Venezuelans are some of the few citizens in the Americas who do not have a legal right to ask their government for information, since it refuses to create a law that makes its administrative functions transparent or accountable to the public.
This statement was originally published on sipiapa.org on 9 December 2014.
The Inter American Press Association (IAPA) today condemned a court ruling in Venezuela which it said contravened constitutional principles on freedom of expression and transparency, and amounted to “judicial censorship contrary to the people’s right to information about matters of public interest.”
On December 4 the Supreme Court’s Administrative Policy Tribunal rejected a lawsuit filed by Espacio Público, a non-profit civic organization, that sought information from the government on blockages and restrictions imposed on several information services’ Web sites earlier this year, among them twin.com, pastebin.com, bit.ly and the app zello.com.
Relying on constitutional clauses on the right to information, Espacio Público called on the Ministry of Popular Power for University Education, Science and Technology to explain the reason for the blockage of the Internet in Táchira state last February.
Given repeated denials of information by the Ministry, it filed a lawsuit on September 18 with the Supreme Court.
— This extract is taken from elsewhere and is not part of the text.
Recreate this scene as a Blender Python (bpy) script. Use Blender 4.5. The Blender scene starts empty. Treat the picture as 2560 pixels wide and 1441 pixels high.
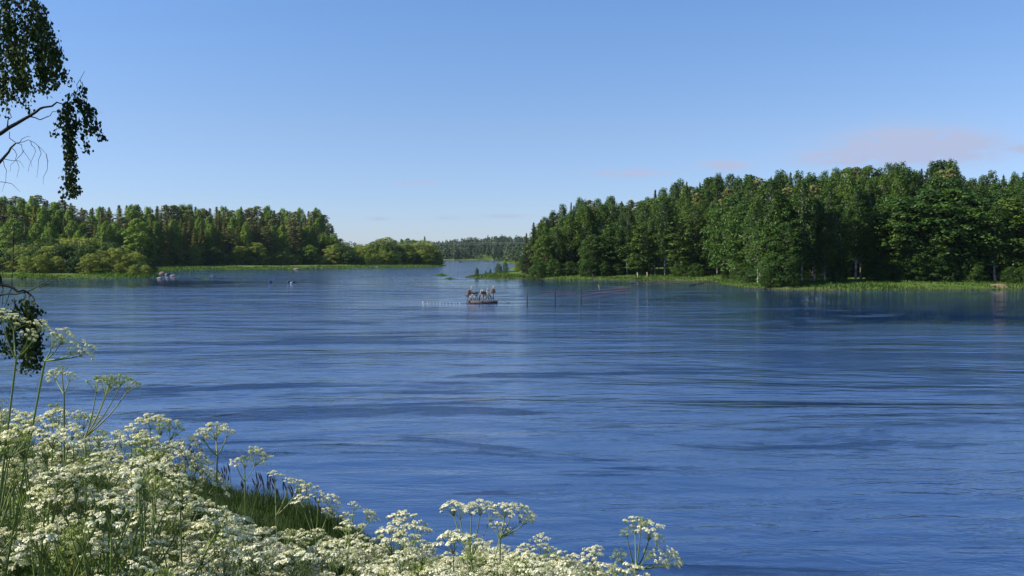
import bpy, math, random
import numpy as np
from mathutils import Vector

# ------------------------------------------------------------------ camera, sky, sun, exposure
sc = bpy.context.scene
COL = sc.collection
F, CX, CY, HZ, EYE = 2200.0, 1280.0, 720.5, 639.0, 5.2
PITCH = math.atan((CY - HZ) / F)
cam_d = bpy.data.cameras.new("camera")
cam = bpy.data.objects.new("camera", cam_d); COL.objects.link(cam)
cam_d.sensor_width = 36.0; cam_d.lens = 36.0 * F / 2560.0
cam_d.clip_start = 0.05; cam_d.clip_end = 9000
cam.location = (0, 0, EYE); cam.rotation_euler = (math.pi / 2 - PITCH, 0, 0)
sc.camera = cam

SUN_EL, SUN_AZ = 40.0, -98.0          # azimuth measured from +Y (view direction) towards +X
w = bpy.data.worlds.new("World"); sc.world = w; w.use_nodes = True
nt = w.node_tree; nt.nodes.clear()
N = nt.nodes.new; L = nt.links.new
out = N("ShaderNodeOutputWorld"); bg = N("ShaderNodeBackground"); sky = N("ShaderNodeTexSky")
sky.sky_type = 'NISHITA'; sky.sun_disc = False
sky.sun_elevation = math.radians(SUN_EL); sky.sun_rotation = math.radians(SUN_AZ)
sky.air_density = 1.0; sky.dust_density = 0.1; sky.ozone_density = 4.0; sky.altitude = 0
SKY_STR = 0.106
# thin lilac clouds low above the right wood: soft elongated patches broken up by noise
tc = N("ShaderNodeTexCoord"); sep = N("ShaderNodeSeparateXYZ"); L(tc.outputs["Generated"], sep.inputs[0])
def M(op, a, b=None, c=None, clamp=False):
    m = N("ShaderNodeMath"); m.operation = op; m.use_clamp = clamp
    for i, v in enumerate((a, b, c)):
        if v is None: continue
        if isinstance(v, (int, float)): m.inputs[i].default_value = v
        else: L(v, m.inputs[i])
    return m.outputs[0]
az = M('DIVIDE', sep.outputs[0], sep.outputs[1]); el = M('DIVIDE', sep.outputs[2], sep.outputs[1])
comb = N("ShaderNodeCombineXYZ"); L(az, comb.inputs[0]); L(M('MULTIPLY', el, 2.6), comb.inputs[1])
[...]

The Court issued an unexpected ruling by not accepting the lawsuit, and said that “the requestor will have to expressly give the reasons for requiring the information and justify the request being in proportion to the use that it seeks to make of it.”
IAPA President Gustavo Mohme declared that “precisely the principles on access to information, on which laws on such access in the entire world have been based, establish that no one has to justify how he or she will use the information, while the government has the obligation to provide it, any time a member of the public requests it.”
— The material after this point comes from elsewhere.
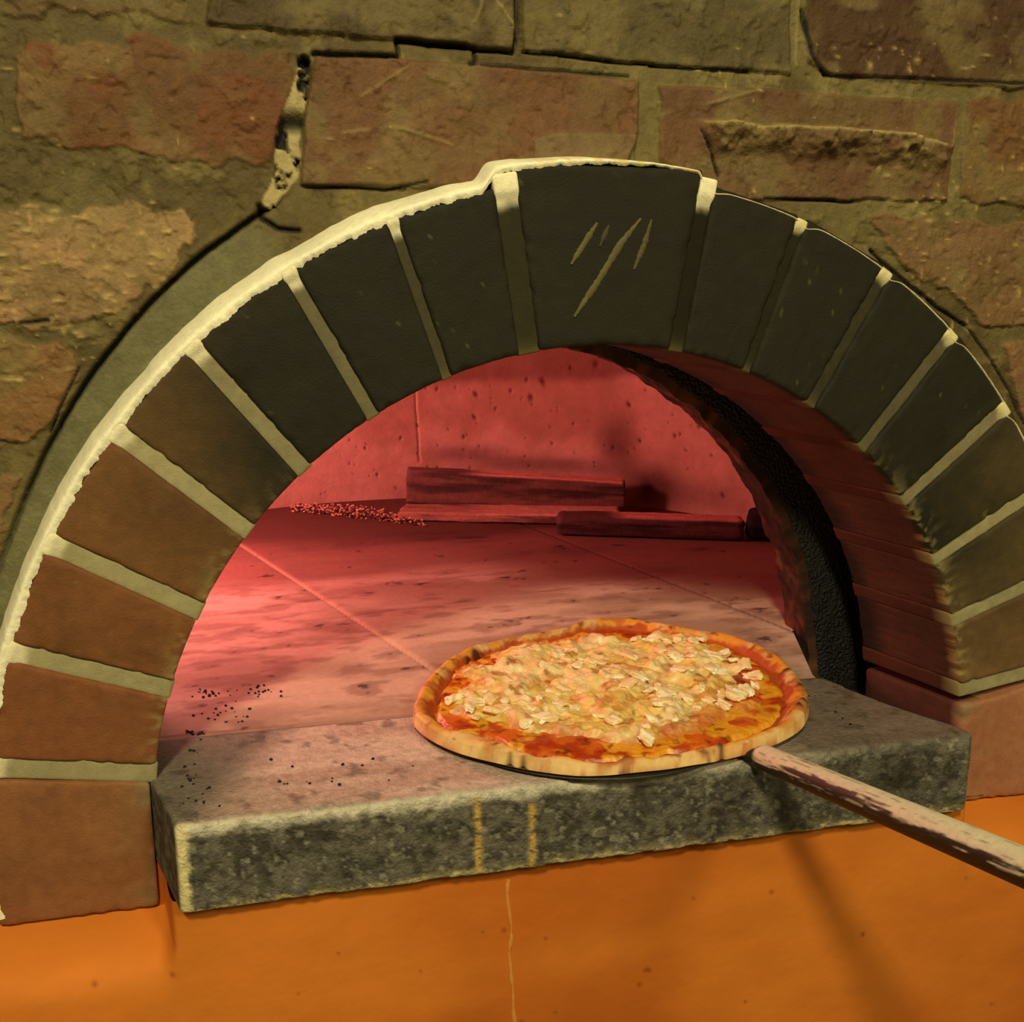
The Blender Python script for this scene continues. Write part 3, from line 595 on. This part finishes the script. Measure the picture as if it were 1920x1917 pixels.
# ------------------------------------------------------------------ peel
peel = empty('pizza_peel', 'long-handled pizza peel carrying the pizza, weathered pole pale on top', 'pizza peel', (.012, .055, ZF+.001))
def rel2(V, o): return np.asarray(V)-np.array(o.location)
def blade():
    T = np.linspace(0, 2*PI, 128, endpoint=False); V = []; 
    for r, z in ((0, 0), (.137, 0), (.139, .0012), (.137, .0024), (0, .0024)):
        for t in T: V.append((.012+r*math.cos(t), .058+r*math.sin(t), ZF+.0015+z))
    F = [[j*128+i, j*128+(i+1) % 128, (j+1)*128+(i+1) % 128, (j+1)*128+i] for j in range(4) for i in range(128)]
    mesh('blade', rel2(V, peel), F, M_DARKMETAL, None, peel)
blade()
P0 = np.array([.103, -.076, .0515]); P1 = np.array([.092, -.354, .129]); dr = (P1-P0)/np.linalg.norm(P1-P0)
def tube(path, rads, n=40):
    path = np.array(path); V = []
    for i, p in enumerate(path):
        d = path[min(i+1, len(path)-1)]-path[max(i-1, 0)]; d /= np.linalg.norm(d); a = np.cross(d, [0, 0, 1.]); a /= np.linalg.norm(a); b = np.cross(a, d)
        for k in range(n):
            t = 2*PI*k/n; V.append(p+rads[i][0]*math.cos(t)*a+rads[i][1]*math.sin(t)*b)
    m = len(path); F = [[i*n+k, i*n+(k+1) % n, (i+1)*n+(k+1) % n, (i+1)*n+k] for i in range(m-1) for k in range(n)]
    V += [path[0], path[-1]]; F += [[m*n, (k+1) % n, k] for k in range(n)]+[[m*n+1, (m-1)*n+k, (m-1)*n+(k+1) % n] for k in range(n)]
    return np.array(V), F
V, F = tube([(.088, -.030, .0487), (.094, -.052, .0492), (.099, -.066, .0505), P0-dr*.003, P0+dr*.004], [(.016, .0014), (.012, .0016), (.0085, .003), (.0078, .0065), (.0078, .0078)])
mesh('neck', rel2(V, peel), F, M_DARKMETAL, None, peel)['label'] = 'dark tapered metal neck'
ts = np.linspace(0, .95, 420); path = [P0+dr*t for t in ts]; rad = [(.0093 if t > .003 else .0084,)*2 for t in ts]
V, F = tube(path, rad, 64)
ang = np.tile(np.arange(64)/64*2*PI, len(ts)); tt = np.repeat(ts, 64)
n = fbm(tt*14, np.cos(ang)*2.4, np.sin(ang)*2.4, 5); n2 = fbm(tt*60, np.cos(ang)*9, np.sin(ang)*9, 6)
# weathered pole, pale along the top and black below
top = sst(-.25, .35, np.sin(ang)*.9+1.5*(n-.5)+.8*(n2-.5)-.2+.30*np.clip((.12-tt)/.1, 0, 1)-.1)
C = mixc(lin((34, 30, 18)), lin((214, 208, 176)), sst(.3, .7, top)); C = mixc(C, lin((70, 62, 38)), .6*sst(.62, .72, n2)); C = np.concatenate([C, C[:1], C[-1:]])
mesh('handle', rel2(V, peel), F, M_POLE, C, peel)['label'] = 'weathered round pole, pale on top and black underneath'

# ------------------------------------------------------------------ pizza
PC = np.array([.012, .056, ZF+.0045])
pizza = empty('pizza', 'round baked pizza with cheese and chicken on the peel at the oven mouth', 'pizza', tuple(PC))
OUT = [(773, 1350), (782, 1318), (800, 1285), (845, 1245), (885, 1222), (930, 1210), (985, 1198), (1050, 1187), (1110, 1170), (1145, 1166), (1200, 1170), (1290, 1187), (1380, 1200), (1430, 1222), (1470, 1246), (1500, 1282), (1517, 1330), (1505, 1358), (1460, 1385), (1390, 1408), (1300, 1425), (1200, 1438), (1080, 1446), (1030, 1440), (930, 1421), (850, 1400), (800, 1375)]
op = np.array([at(x, y, z=PC[2]+.006)[:2]-PC[:2] for x, y in OUT]); oa = np.arctan2(op[:, 1], op[:, 0]); orr = np.hypot(op[:, 0], op[:, 1])
ix = np.argsort(oa); oa, orr = oa[ix], orr[ix]
def rout(a):
    a = (a+PI) % (2*PI)-PI; return np.interp(a, np.concatenate([oa[-3:]-2*PI, oa, oa[:3]+2*PI]), np.concatenate([orr[-3:], orr, orr[:3]]))
def crust():
    NT, NR = 720, 150; T = np.linspace(0, 2*PI, NT, endpoint=False); K = np.linspace(0, 1, NR)**.85
    A, U = np.meshgrid(T, K, indexing='ij'); ca, sa = np.cos(A), np.sin(A)
    ro = sum(rout(A+d_) for d_ in (-.06, -.03, 0, .03, .06))/5
    r = U*ro; X, Y = r*ca, r*sa
    n = fbm(X*30+5, Y*30, 0, 81); n2 = fbm(X*90, Y*90, 0, 82); na = fbm(ca*2.2+4, sa*2.2, 0, 83); nb = fbm(ca*7+4, sa*7, 0, 84)
    # width of the rim, height of the puffed edge
    wr = .032+.075*na+.05*nb
    fold = np.exp(-((A-math.radians(213))/.16)**2) # dough folded inwards at the lower left
    wr = wr+.10*fold
    e = (1-U)/wr; hr = (.0045+.007*na+.006*(nb-.5))
    hump = np.where(e < 1, np.sin(PI*np.clip(.12+.88*e, 0, 1)**.75), 0)
    Z = .0042+.0016*(n-.5)+hr*np.clip(hump, 0, 1)+.0012*(n2-.5)*(e < 1.3)
    Z = np.where(U > .995, .0020, Z)
    # underside
    low = .0006+.0*U
    Zc = Z*1.5; pale = np.clip(fold+np.exp(-((A-math.radians(235))/.22)**2)+.8*np.exp(-((A-math.radians(95))/.35)**2), 0, 1)
    C = mixc(lin((222, 182, 118)), lin((200, 150, 84)), sst(.4, .65, fbm(X*60, Y*60, Zc*60, 78)))
    yel = sst(.38, .52, fbm(X*75, Y*75, Zc*75+3, 85))*sst(.0, .35, e)*(1-.75*pale); C = mixc(C, lin((218, 142, 26)), .85*yel)
    brn = sst(.52, .64, fbm(X*85, Y*85, Zc*85+9, 86)); C = mixc(C, lin((168, 88, 34)), .7*brn*(1-.5*pale))
    red = sst(.62, .85, e+.7*(fbm(X*110, Y*110, 0, 79)-.5)); C = mixc(C, lin((170, 62, 16)), red*.9)
    dk = sst(.68, .76, fbm(X*120, Y*120, Zc*120, 77)); C = mixc(C, lin((96, 44, 20)), .7*dk)
    ch = np.zeros(A.shape)
    for px, py, s in ((970, 1203, 7), (895, 1222, 9), (880, 1230, 6), (1170, 1416, 8), (1063, 1437, 6), (1140, 1175, 5), (1475, 1255, 6), (1500, 1290, 5), (1508, 1318, 6), (1498, 1330, 4), (1412, 1240, 4), (1240, 1408, 5), (955, 1415, 4), (980, 1420, 4), (1350, 1400, 4), (1090, 1190, 4), (1180, 1196, 5), (1030, 1192, 4)):
        p = at(px, py, z=PC[2]+.012)[:2]-PC[:2]; g = np.exp(-((X-p[0])**2+(Y-p[1])**2)/(s*.0006)**2); ch = np.maximum(ch, g)
    ch = np.clip(ch*1.5*(.5+n2), 0, 1); C = mixc(C, lin((58, 26, 14)), ch*.9); Z = Z+.0022*ch*(e < .9)
    V = np.stack([X, Y, Z], -1).reshape(-1, 3)
    q = gridfaces(NT, NR); wrap = [[(NT-1)*NR+j, (NT-1)*NR+j+1, j+1, j] for j in range(NR-1)]
    F = list(q[:, ::-1])+[w_[::-1] for w_ in wrap]
    # bottom disc
    nb0 = len(V); Bv = []
    ring_u = [.985, .93, 0]
    for u_, z_ in ((.992, .0010), (.97, .0002), (.02, .0002)):
        Bv.append(np.stack([u_*ro[:, 0]*np.cos(T), u_*ro[:, 0]*np.sin(T), np.full(NT, z_)], 1))
    V = np.concatenate([V]+Bv); C = np.concatenate([C.reshape(-1, 3)]+[np.tile(lin((196, 150, 90)), (NT, 1)), np.tile(lin((120, 84, 48)), (2*NT, 1))])
    for i in range(NT):
        j = (i+1) % NT; F.append([i*NR+NR-1, nb0+i, nb0+j, j*NR+NR-1]); F.append([nb0+i, nb0+NT+i, nb0+NT+j, nb0+j]); F.append([nb0+NT+i, nb0+2*NT+i, nb0+2*NT+j, nb0+NT+j])
    mesh('crust', V, F, M_DOUGH, C, pizza)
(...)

Mohme, editor of the Lima, Peru, newspaper La República, added, “This current ruling ends up becoming judicial censorship, and contrary to the people’s right to information about matters of public interest.”
For his part, the chairman of the IAPA’s Committee on Freedom of the Press and Information, Claudio Paolillo, declared that “this ruling demonstrates the deficiency of the Venezuelan government which relies on a judicial system that is more concerned with defending the government than defending and protecting the rights of its citizens.”
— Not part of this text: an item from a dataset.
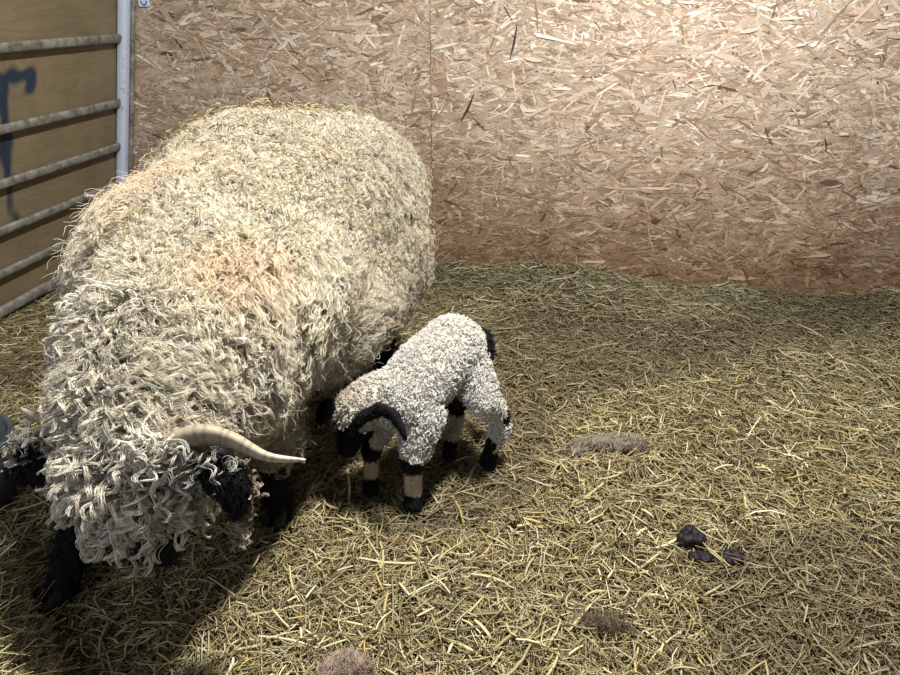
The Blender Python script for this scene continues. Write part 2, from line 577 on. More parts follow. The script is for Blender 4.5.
# small plate on the wall beside the gate post
plate = empty('wall_tag', on_y(143, 5, WALL_Y - .003), 'small pale plastic tag with a blue mark on the wall beside the gate', 'tag')


def box_me(c, size, bevel=0.0, rot=None, seg=2):
    bm = bmesh.new()
    bmesh.ops.create_cube(bm, size=1)
    for v in bm.verts:
        v.co = Vector((v.co.x * size[0], v.co.y * size[1], v.co.z * size[2]))
    if bevel:
        bmesh.ops.bevel(bm, geom=list(bm.edges), offset=bevel, segments=seg, affect='EDGES', profile=.5)
    if rot is not None:
        bmesh.ops.transform(bm, matrix=rot, verts=bm.verts)
    bmesh.ops.translate(bm, vec=Vector([float(v) for v in c]), verts=bm.verts)
    me = bpy.data.meshes.new('box')
    bm.to_mesh(me); bm.free()
    return me


c = on_y(143, -3, WALL_Y - .006)
link('plate', box_me(c, (.052, .004, .075), .003), MAT['plate'], plate)
ring = [c + np.array([.012 * math.cos(t), -.0028, -.018 + .012 * math.sin(t)]) for t in np.linspace(math.pi * .9, math.pi * 2.1, 14)]
link('printed_mark', swept(ring, [.0008] * 14, [.003] * 14, (0, 1, 0), 8), MAT['blue_print'], plate)

# ------------------------------------------------------------------ body building: union of tapered limbs, remeshed to one skin
def body_mesh(name, caps, voxel=0.012, smooth=6, colour=None):
    bm = bmesh.new()
    for c in caps:
        p0, p1, r0, r1 = Vector(c[0]), Vector(c[1]), c[2], c[3]
        L = (p1 - p0).length
        n = max(2, int(L / (min(r0, r1) * 0.28)) + 1)
        for k in range(n):
            t = k / (n - 1)
            r = r0 + (r1 - r0) * t
            bmesh.ops.create_icosphere(bm, subdivisions=3 if r > .03 else 2, radius=r, matrix=Matrix.Translation(p0.lerp(p1, t)))
    me = bpy.data.meshes.new(name + '_tmp')
    bm.to_mesh(me); bm.free()
    ob = bpy.data.objects.new('tmp', me)
    COL.objects.link(ob)
    md = ob.modifiers.new('r', 'REMESH'); md.mode = 'VOXEL'; md.voxel_size = voxel
    ms = ob.modifiers.new('s', 'SMOOTH'); ms.factor = .5; ms.iterations = smooth
    dg = bpy.context.evaluated_depsgraph_get()
    dg.update()
    out = bpy.data.meshes.new_from_object(ob.evaluated_get(dg))
    bpy.data.objects.remove(ob)
    out.name = name
    co = np.empty(len(out.vertices) * 3, dtype=np.float32)
    out.vertices.foreach_get('co', co)
    co = co.reshape(-1, 3).astype(float)
    out.polygons.foreach_set('use_smooth', [True] * len(out.polygons))
    if colour is not None:
        c4 = np.ones((len(co), 4), dtype=np.float32)
        c4[:, :3] = colour(co)
        a_ = out.color_attributes.new('tint', 'BYTE_COLOR', 'POINT')
        a_.data.foreach_set('color', c4.ravel())
    return out


def sample_surface(me, n, r, keep=None):
    me.calc_loop_triangles()
    T = len(me.loop_triangles)
    tri = np.empty(T * 3, dtype=np.int32)
    me.loop_triangles.foreach_get('vertices', tri)
    tri = tri.reshape(-1, 3)
    co = np.empty(len(me.vertices) * 3, dtype=np.float32)
    me.vertices.foreach_get('co', co)
    co = co.reshape(-1, 3).astype(float)
    no = np.empty(len(me.vertices) * 3, dtype=np.float32)
    me.vertices.foreach_get('normal', no)
    no = no.reshape(-1, 3).astype(float)
    A_, B_, C_ = co[tri[:, 0]], co[tri[:, 1]], co[tri[:, 2]]
    ar = np.linalg.norm(np.cross(B_ - A_, C_ - A_), axis=1)
    f = r.choice(T, n, p=ar / ar.sum())
    u = r.random((n, 2))
    flip = u.sum(1) > 1
    u[flip] = 1 - u[flip]
    wts = np.stack([1 - u.sum(1), u[:, 0], u[:, 1]], 1)
    P = (co[tri[f]] * wts[:, :, None]).sum(1)
    N = unit((no[tri[f]] * wts[:, :, None]).sum(1))
    if keep is not None:
        k = keep(P, N)
        P, N = P[k], N[k]
    return P, N


def locks(P, N, r, length, curl_r, turns, thick, fibres, spread, K, comb, colour, lift=0.5, flat=0.6, droop=1.6, rootdark=None):
    """wavy / ringlet locks made of several fibres each. All per-lock arrays or scalars."""
    n = len(P)
    length = np.broadcast_to(length, n).astype(float)
    curl_r = np.broadcast_to(curl_r, n).astype(float)
    turns = np.broadcast_to(turns, n).astype(float)
    thick = np.broadcast_to(thick, n).astype(float)
    g = comb - N * np.sum(comb * N, 1, keepdims=True)
    g = unit(g)
    t = np.linspace(0, 1, K)
    d = unit(N[:, None] * (lift * (1 - t)[None, :, None] ** 1.3 + .06) + g[:, None] * (.25 + droop * t[None, :, None]) * .6)
    step = (length / (K - 1))[:, None, None]
    path = P[:, None] - N[:, None] * .006 + np.concatenate([np.zeros((n, 1, 3)), np.cumsum(d[:, :-1] * step, 1)], 1)
    b1 = np.cross(N, g)
    b1 = unit(b1 + .3 * r.normal(size=(n, 3)))
    b2 = unit(np.cross(b1, g) + .2 * N)
    ph0 = r.uniform(0, 2 * np.pi, n)
    chir = r.choice([-1, 1], n)
    env = np.clip(t * 3.5, 0, 1)[None] * (1 - .25 * t[None])
    ph = ph0[:, None] + chir[:, None] * 2 * np.pi * turns[:, None] * t[None]
    ctr = path[:, :, :]
    out_p, out_r, out_c = [], [], []
    for k in range(fibres):
        o1 = r.normal(0, spread, n); o2 = r.normal(0, spread, n)
        dph = r.normal(0, .22, n)
        sc_ = 1 + r.normal(0, .15, n)
        p_ = ph + dph[:, None]
        amp = (curl_r * sc_)[:, None] * env
        q = ctr + b1[:, None] * (amp * np.cos(p_))[..., None] + b2[:, None] * (flat * amp * np.sin(p_))[..., None]
        fan = (.35 + .65 * np.sin(np.pi * np.clip(t, 0, 1)))[None, :, None]
        q = q + (b1 * o1[:, None] + b2 * o2[:, None])[:, None] * fan
        rad = thick[:, None] * np.array([1 - .6 * x ** 2.5 for x in t])[None] * r.uniform(.7, 1.2, n)[:, None]
        c = colour * r.uniform(.9, 1.1, (n, 1))
        if rootdark is not None:
            cc = c[:, None] * (rootdark + (1 - rootdark) * np.clip(t * 2.2, 0, 1))[None, :, None]
        else:
            cc = np.repeat(c[:, None], K, 1)
        out_p.append(q.astype(np.float32)); out_r.append(rad.astype(np.float32)); out_c.append(cc.astype(np.float32))
    return np.concatenate(out_p), np.concatenate(out_r), np.concatenate(out_c)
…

Paolillo, editor of the Montevideo, Uruguay, weekly Búsqueda, said that Venezuelans are some of the few citizens in the Americas who do not have a legal right to ask their government for information, since it refuses to create a law that makes its administrative functions transparent or accountable to the public.
The IAPA noted the trend in Latin America and the Caribbean to adopt laws on access to public information and governmental transparency, including Antigua and Barbuda, Belize, Brazil, Chile, Colombia, Dominican Republic, El Salvador, Guatemala, Guyana, Honduras, Jamaica, Mexico, Nicaragua, Panama, Paraguay, Peru, St. Vincent, Trinidad & Tobago and Uruguay.
Besides Venezuela, such laws do no exist in Argentina, Bolivia and Ecuador.